El Niño del Cusco, o niño compadrito es una
leyenda y objeto de culto en Perú. Se trata de una
momia de 50 centímetros, envuelta en un manto con filigranas doradas y rematada por un
cráneo, con ojos de vidrio pintados de celeste, una peluca y una corona de plata. Los curas católicos aseguran que el cráneo no es de un humano sino de un simio y que la corona es de latón. Una figura que produce
escalofrio. Algo que inspira terror como todo lo que se relaciona con lo diabólico, según la descripción que hizo el padre Jorge Huaman, desde el púlpito de la Iglesia de la Merced.
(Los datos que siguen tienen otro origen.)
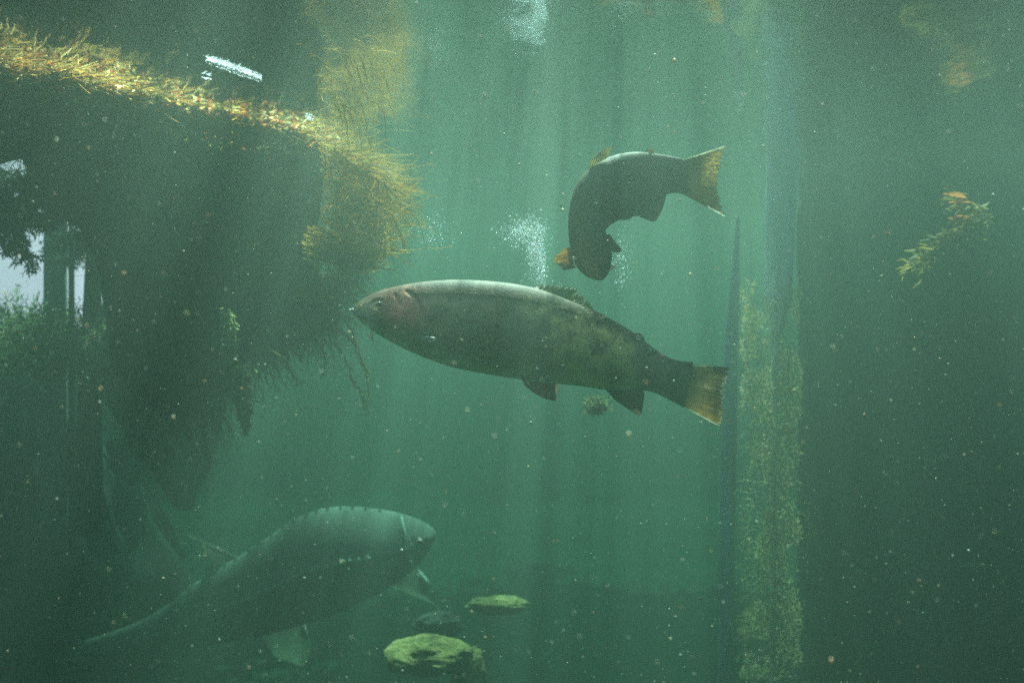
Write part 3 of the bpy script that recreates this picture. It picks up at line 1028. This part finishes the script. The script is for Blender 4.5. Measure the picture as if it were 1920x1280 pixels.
# ------------------------------------------------------------------ left: window reflections of trunks and plants, built solid; glow panel
M_bark = mat_plain('wet_bark', [(0.3, (.03, .028, .022)), (0.6, (.07, .062, .05)), (0.85, (.11, .10, .08))], 16, .9, (1, 1, .18), bump=1, bdist=.02)
M_pale = mat_plain('bleached_wood', [(0.3, (.60, .60, .60)), (0.6, (.78, .77, .75)), (0.85, (.86, .85, .83))], 12, .85, (1, 1, .15), bump=.8, bdist=.02)
M_needle = mat_plain('conifer_needles', [(0.3, (.02, .035, .025)), (0.7, (.06, .085, .05))], 8, .8, bump=0, transl=.25)
M_greenery = mat_plain('pond_weed', [(0.3, (.6, .6, .6)), (0.7, (1, 1, 1))], 5, .8, tint=True, transl=.35, bump=0)


def branch_spray(p0, d0, ln, r, L, Rd, pts, dirs, leaf=.02):
    q = wander(p0, d0, 12, ln / 12, .10, (0, 0, -.03), r)
    L.append(q); Rd.append((.006, .0015))
    for i in range(2, 13):
        for s in range(3):
            dd = (q[i] - q[i - 1]); dd = dd / np.linalg.norm(dd)
            dr = dd * .6 + np.array([r.gauss(0, .7), r.gauss(0, .7), r.gauss(-.25, .4)])
            w_ = wander(q[i], dr, 6, ln * .045 * (1 - i / 16) + .004, .15, (0, 0, -.04), r)
            L.append(w_); Rd.append((.0016, .0006))
            for k in range(1, 7):
                for m in range(4):
                    pts.append(w_[k] + np.array([r.gauss(0, .004)] * 3))
                    dirs.append(tuple((w_[k] - w_[k - 1]) / (np.linalg.norm(w_[k] - w_[k - 1]) + 1e-9) + np.array([r.gauss(0, .8) for _ in range(3)])))


def reflected_tree(label, px, py0, py1, d, r0, r1, seed, sprays=6, mat_=None, lean=0.0, spray_len=.35, spray_z=(.1, .5)):  # solid trunk in place of a tree reflected in the window
    e = empty('drowned_tree', at(px, py0, d))
    tag(e, label, 'tree', 'trunks standing in the water')
    b = at(px, py0, d); t_ = at(px, py1, d); t_.x += lean
    t_.z = min(t_.z, H + .06)
    m = b.lerp(t_, .5)
    link('trunk', trunk_mesh('trunk', [(b, r0), (m, (r0 + r1) / 2), (t_, r1)], seed), mat_ or M_bark, e)
    if sprays:
        r = random.Random(seed)
        L, Rd, pts, dirs = [], [], [], []
        for k in range(sprays):
            f = r.uniform(*spray_z)
            p = t_.lerp(b, f)
            a = r.uniform(0, 2 * math.pi)
            branch_spray(np.array(p), (math.cos(a), math.sin(a) * .6, r.uniform(-.3, .3)), spray_len * r.uniform(.6, 1.2), r, L, Rd, pts, dirs)
        link('branch', strands_mesh('branch', L, Rd), M_bark, e)
        me, n = leaves_mesh('foliage', pts, .018, .16, dirs, .2)
        o = link('foliage', me, M_needle, e)
    return e


reflected_tree('pale grey broad trunk farthest left in front of the misty bank', 104, 1000, 290, 3.9, .044, .036, 31, 0, mat_plain('grey_bark', [(0.3, (.13, .14, .14)), (0.7, (.24, .25, .25))], 16, .9, (1, 1, .2)))
reflected_tree('thinnest dark trunk, pencil slim, just right of the pale grey trunk', 134, 1000, 290, 3.75, .011, .009, 32, 3, spray_len=.16, spray_z=(.1, .3))
reflected_tree('dark leaning trunk between the slim one and the root mass', 163, 1000, 290, 3.65, .050, .014, 33, 5, lean=.03, spray_len=.2, spray_z=(.1, .3))

# reflected dark boughs, built as a branch at the left edge under the mat
e = empty('conifer_branch', at(-60, 330, 2.9))
tag(e, 'dark feathery conifer branch hanging in at the left edge under the root mat', 'branch')
L, Rd, pts, dirs = [], [], [], []
r = random.Random(5)
for k in range(13):
    p = at(r.uniform(-120, 60), r.uniform(285, 400), 2.9 + r.uniform(-.1, .3))
    branch_spray(np.array(p), (r.uniform(.3, 1), r.uniform(-.2, .2), r.uniform(-.5, 0)), r.uniform(.10, .25), r, L, Rd, pts, dirs)
link('twig', strands_mesh('twig', L, Rd), M_bark, e)
me, n = leaves_mesh('needles', pts, .018, .16, dirs, .2)
link('needles', me, M_needle, e)

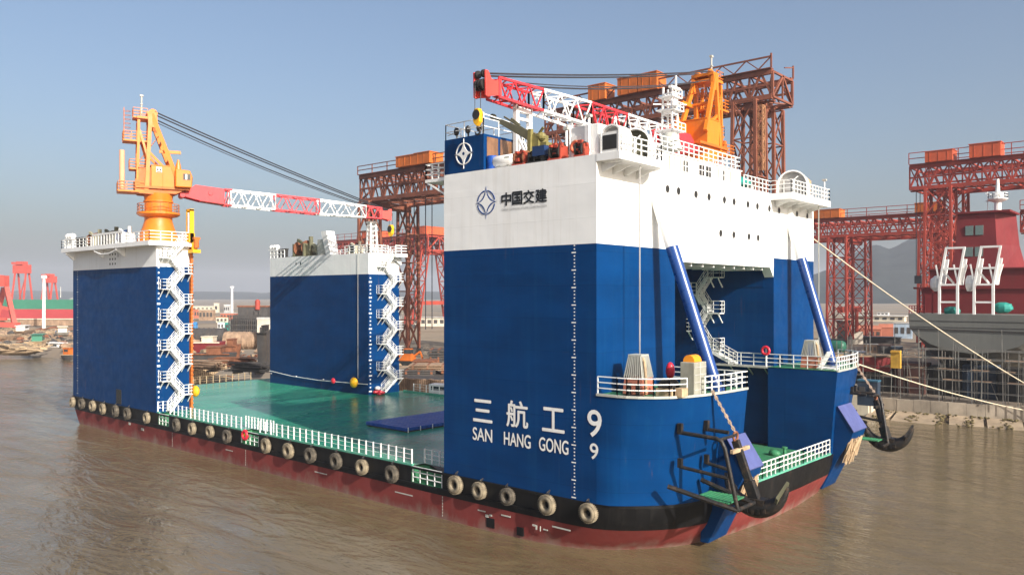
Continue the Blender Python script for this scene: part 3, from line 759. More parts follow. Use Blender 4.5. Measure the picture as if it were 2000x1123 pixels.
def crane(label, loc, ang, A_h, blen, bdz, tip, bands, ped0):
    """slewing crane; local +x is the boom direction, z=0 is pedestal foot"""
    t = thing('deck_crane', label, 'crane', loc, ang)
    B = lambda m_, nme, mat, par=t, **k: m_.build(nme, mat, par, world=False, **k)
    p = MB(); p.lathe((0, 0, 0), [(2.5, ped0), (2.45, .25), (2.2, 1.0), (1.85, 1.9), (1.62, 2.7), (1.6, 3.3), (1.58, 5.0), (1.72, 5.02), (1.72, 5.2), (1.6, 5.22), (1.72, 6.05)], 28)
    B(p, 'pedestal', 'orange', smooth=35)
    rp = MB(); rp.lathe((0, 0, 0), [(1.6, 3.15), (2.2, 3.3), (2.5, 3.5), (2.5, 3.72), (1.6, 3.74)], 28); r_ = B(rp, 'ring_platform', 'orange')
    B(railing([(2.4*math.cos(a*PI/8), 2.4*math.sin(a*PI/8), 3.72) for a in range(16)], 1.05, .95, 3, .03, closed=True), 'guard_rail', 'orange2', r_)
    s = MB(); s.box(-2.7, 3.5, -1.75, 1.75, 6.55, 6.8); s.prism([(-1.9, 6.05), (1.9, 6.05), (2.9, 6.55), (-2.7, 6.55)], -1.45, 1.45, 'y')
    for y in (-1.4, 1.4): s.prism([(-2.75, 7.6), (-2.75, 6.3), (-2.3, 5.9), (-.4, 5.85), (-.4, 6.3), (-2.1, 6.45), (-2.3, 7.6)], y-.15, y+.15, 'y')
    B(s, 'slewing_frame', 'orange2')
    h = MB(); h.box(-.95, 1.7, -1.6, 1.6, 6.82, 9.35); h.box(.3, .4, -1.64, -1.6, 6.82, 9.3); h.box(-1.0, 1.75, -1.65, 1.65, 9.35, 9.45)
    ax = MB(); ax.box(-2.3, -.96, -1.35, 1.35, 6.82, 9.0); ax.box(-2.36, -.96, -1.42, 1.42, 9.0, 9.1); B(ax, 'rear_cabinet', 'orange2')
    ho = B(h, 'machinery_house', 'orange', bevel=.06)
    w = MB(); w.box(-.4, .25, -1.66, -1.602, 8.55, 9.2, 0); w.box(-.32, -.12, -1.68, -1.66, 8.75, 9.0, 1); w.box(-.0, .18, -1.68, -1.66, 8.75, 9.0, 1); w.box(-.35, .2, -1.675, -1.66, 8.58, 8.68, 2); B(w, 'service_hatch', ['trim', 'dark', 'orange2'], ho)
    c = MB(); c.prism([(1.72, 6.82), (3.6, 6.82), (3.7, 8.2), (3.4, 8.95), (1.72, 9.05)], -2.3, -.7, 'y'); co = B(c, 'operator_cab', 'orange', bevel=.12)
    w = MB(); w.box(2.6, 3.45, -2.33, -2.301, 7.75, 8.5, 0); w.add([(3.63, -2.2, 7.1), (3.63, -.9, 7.1), (3.72, -.9, 8.15), (3.72, -2.2, 8.15)], [(0, 1, 2, 3)], 0); w.box(2.85, 3.05, -2.35, -2.33, 7.8, 8.45, 1); B(w, 'cab_window', ['glass', 'trim'], co)
    v = MB(); v.lathe((2.1, -1.7, 9.05), [(.35, 0), (.3, .5), (.15, 1.0), (.12, 1.2)], 10); B(v, 'vent_cone', 'orange', co)
    a = MB(); T = A_h
    for y in (-1.25, 1.25):
        a.beam((-1.45, y*1.12, 6.3), (-1.0, y*.92, T-.2), .36, .42); a.beam((-.85, y*.92, T-.1), (2.0, y*1.25, 8.0), .36, .48)
        a.beam((-2.45, y*.9, 6.3), (-2.3, y*.86, T-.9), .26, .30); a.beam((-2.2, y*.86, T*.86), (-1.25, y, T*.64), .2, .24)
        a.beam((-1.2, y, T*.7), (.4, y*1.1, 9.3), .24, .3); a.prism([(-1.25, T-1.6), (-.1, T-1.9), (-.3, T), (-1.35, T)], y*.92-.18, y*.92+.18, 'y')
    for z, x in ((T-.3, -1.05), (T*.8, -1.2), (T*.62, -1.3)): a.beam((x, -1.2, z), (x, 1.2, z), .26)
    a.beam((.25, -1.2, T*.78), (.25, 1.2, T*.78), .22); a.beam((1.15, -1.3, T*.65), (1.15, 1.3, T*.65), .22); a.beam((-2.35, 0, T*.6), (-1.2, 0, T*.6), .2); a.beam((-2.3, 0, T*.78), (-1.2, 0, T*.78), .2)
    a.box(-2.5, -.3, -1.25, 1.25, T-.75, T-.45); a.box(-1.4, -.2, -1.3, 1.3, T-.15, T+.15); a.lathe((-.7, -.9, T+.1), [(.5, 0), (.5, .25)], 14, 0, 'y'); a.lathe((-.7, .6, T+.1), [(.5, 0), (.5, .25)], 14, 0, 'y')
    ao = B(a, 'a_frame', 'orange')
    for x0, x1, y0, y1, z in ((-4.0, -1.3, -1.1, 1.2, T-3.4), (-2.9, -1.3, -1., 1.1, T-.5), (-3.3, -1.4, -1., 1., T*.57), (-4.6, -1.7, -1.6, 1.6, 6.2)):
        q = MB(); q.box(x0, x1, y0, y1, z-.18, z); railing([(x1, y0, z), (x0, y0, z), (x0, y1, z), (x1, y1, z)], 1.05, .9, 3, .025, q); B(q, 'service_platform', 'orange', ao)
    l = MB()
    for z in (T-3.4,): 
        l.beam((-3.9, -.7, z), (-3.9, -.7, z+3.9), .07); l.beam((-3.9, -.2, z), (-3.9, -.2, z+3.9), .07)
        for k in range(12): l.beam((-3.9, -.7, z+.32*k), (-3.9, -.2, z+.32*k), .05)
        for k in range(6): l.torus((-3.55, -.45, z+1.+.5*k), .38, .025, 'z', 10, 4)
    for k in range(14): l.beam((-2.5+.19*k, -.5, 9.6+.3*k*.9), (-2.5+.19*k, .3, 9.6+.3*k*.9), .06)
    l.beam((-2.5, -.5, 9.5), (.1, -.5, 13.4), .05); l.beam((-2.5, .3, 9.5), (.1, .3, 13.4), .05)
    B(l, 'ladder', 'orange2', ao)
    e = MB(); e.tube((-4.15, -1.2, 6.3), (-4.15, -1.2, 11.0), .3, 12); B(e, 'exhaust_pipe', 'pinkish')
    e = MB(); e.beam((-.0, -1.0, 11.2), (2.3, -1.0, 11.25), .26, .36); e.box(2.3, 2.45, -1.2, -.8, 11.05, 11.4); B(e, 'floodlight_arm', 'orange')
    e = MB(); e.tube((-1.9, .2, T-.4), (-1.9, .2, T+2.3), .10, 8); e.box(-2.1, -1.7, .05, .35, T+2.2, T+2.4); e.box(-2.05, -1.75, .05, .35, T+1.2, T+1.3); B(e, 'aerial', 'pale')
    # boom
    zf = 6.35; P0, P1 = Vector((2.6, 0, zf)), Vector((blen, 0, zf+bdz))
    bp = lambda f: P0.lerp(P1, f)
    f0 = bands[0][1]
    b = MB(); A0, A1 = bp(.0), bp(f0); dz = (P1-P0).z/(P1-P0).length
    for y in (-.95, .95):
        b.prism([(A0.x, A0.z-.25), (A0.x+1.6, A0.z+1.05), (A1.x, A1.z+1.0), (A1.x, A1.z-1.0), (A0.x+2.2, A0.z-.95), (A0.x+.3, A0.z-.5)], y-.08, y+.08, 'y')
    b.beam(A0+Vector((1.6, 0, 1.0)), A1+Vector((0, 0, .95)), 1.9, .12); b.beam(A0+Vector((2.2, 0, -.9)), A1+Vector((0, 0, -.95)), 1.9, .1)
    b.tube((A0.x+.1, -1.1, A0.z-.3), (A0.x+.1, 1.1, A0.z-.3), .35, 12); b.tube((A0.x+3.4, -1.1, A0.z+.1), (A0.x+3.4, 1.1, A0.z+.1), .3, 12)
    lattice(b, bp(f0), bp(f0+.035), 1.9, 1.95, 1.9, 1.95, 1, .1, .06)
    bo = B(b, 'boom_foot', 'cred', bevel=.03)
    for fa, fb_, mat in bands[1:]:
        b = MB(); ha = 1.95-.55*max(0, (fa-.6)/.4); hb = 1.95-.55*max(0, (fb_-.6)/.4); nn = max(2, round((fb_-fa)*(P1-P0).length/2.0))
        wa, wb = (1.9-.7*max(0, (q_-.6)/.4) for q_ in (fa, fb_)); lattice(b, bp(fa), bp(fb_), wa, ha, wb, hb, nn, .088, .048, box=False)
        for f in (fa, fb_):
            c_ = bp(f)
            hh_, ww_ = (ha, wa) if f == fa else (hb, wb)
            for y in (-ww_/2, ww_/2): b.beam(c_+Vector((0, y, -hh_/2)), c_+Vector((0, y, hh_/2)), .12)
        b.beam(bp(fa)+Vector((0, .2, -ha*.44)), bp(fb_)+Vector((0, .2, -hb*.44)), .5, .05)
        B(b, 'boom_section', mat)
    b = MB(); Q = bp(1.0)
    b.prism([(Q.x-1.4, Q.z-.6), (Q.x-.35, Q.z-.8), (Q.x+.1, Q.z-.95), (Q.x+.35, Q.z-.9), (Q.x+.4, Q.z+tip), (Q.x+.1, Q.z+tip), (Q.x-.25, Q.z+.45), (Q.x-.7, Q.z+.4), (Q.x-1.4, Q.z+.68)], -.66, -.5, 'y')
    b.prism([(Q.x-1.4, Q.z-.6), (Q.x-.35, Q.z-.8), (Q.x+.1, Q.z-.95), (Q.x+.35, Q.z-.9), (Q.x+.4, Q.z+tip), (Q.x+.1, Q.z+tip), (Q.x-.25, Q.z+.45), (Q.x-.7, Q.z+.4), (Q.x-1.4, Q.z+.68)], .5, .66, 'y')
    b.box(Q.x-1.4, Q.x-.3, -.5, .5, Q.z-.35, Q.z+.4)
    bt = B(b, 'boom_head', 'cred2', bevel=.03)
    b = MB()
    for y in (-.3, 0, .3): b.lathe((Q.x+.2, y, Q.z+.0), [(.42, -.09), (.42, .09)], 16, 0, 'y')
    for y in (-.3, .3): b.lathe((Q.x+.2, y, Q.z+tip-.2), [(.3, -.09), (.3, .09)], 14, 0, 'y')
    B(b, 'sheave', 'dark', bt)
    cb = MB(); head = Vector((Q.x+.1, 0, Q.z+tip-.2)); mid = bp(.88)+Vector((0, 0, .9))
    for y in (-.55, -.35, .4, .6):
        n_ = 10; a_, c_ = Vector((-.5, y*1.6, T+.3)), Vector((head.x, y, head.z))
        cb.sweep([a_.lerp(c_, i/n_)-Vector((0, 0, .25*4*(i/n_)*(1-i/n_))) for i in range(n_+1)], .055, 5)
    for y in (-.5, -.3, .5):
        n_ = 10; a_, c_ = Vector((-.2, y*1.6, T-.7)), Vector((mid.x, y, mid.z))
        cb.sweep([a_.lerp(c_, i/n_)-Vector((0, 0, .5*4*(i/n_)*(1-i/n_))) for i in range(n_+1)], .05, 5)
    B(cb, 'luffing_cable', 'wire')
    W = wm(t)
    return t, W @ Vector((Q.x+.45, -.1, Q.z-.1))
tipL = Vector((-57.3, 30.4)); dL = tipL-Vector((-67.7, 2.0)); 
cr1, tip1 = crane('orange slewing crane on the near aft tower, red and white boom swung inboard', (-67.7, 2.0, 20.5), math.atan2(dL.y, dL.x), 15.8, dL.length-.3, -1.35, .7,
                  [(0, .185), (.215, .42, 'cwhite'), (.42, .635, 'cred'), (.635, .875, 'cwhite'), (.875, .96, 'cred')], 0.)
cr2, tip2 = crane('orange crane behind the white bow tower, red and white boom laid over the blue cabin', (-10., 33.4, 23.0), -PI/2, 14.5, 33.9, .35, 1.0,
                  [(0, .16), (.195, .42, 'cwhite'), (.42, .60, 'cred'), (.60, .80, 'cwhite'), (.80, .965, 'cred')], .4)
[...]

La amenaza de que los idólatras se consumirán en el infierno no provoca la menor impresión entre aquellos que le atribuyen al Niño el poder de sanar a los desahuciados o
de provocar la muerte a sus enemigos. Los martes y los viernes que es cuando se le rinde culto, alrededor de 400 personas le llevan las más diversas ofrendas caramelos, billetes, cirios, flores, joyas, para que atienda a sus pedidos, algunos de los cuales es
la muerte de sus enemigos. Dicen que El Niño solo habla en sueños.
Según la leyenda,
el cráneo y el
esqueleto pertenecen al hijo de un malvado virrey español y de una bondadosa princesa incaica, de ahí su
facultad de hacer el mal o el bien. En 1975, monseñor Luís Vallejos, obispo de Cusco proscribió el culto aduciendo que fomentaba y pertenecía
la oscuridad. La imagen fue trasladada a un escondite cerca del pueblo de Huayllabamba, al sur de Machu Picchu, donde se le siguió
venerando de forma clandestina. El accidente automovilístico en que
perdió la vida monseñor Vallejos, en 1982, fue visto como
una venganza divina y el Niño Compadrito ganó miles de nuevos adeptos, incluso entre la gente ilustrada. El culto al Niño Compadrito se remonta a la época del Virreinato, cuando los españoles dominaban el antiguo imperio de los incas.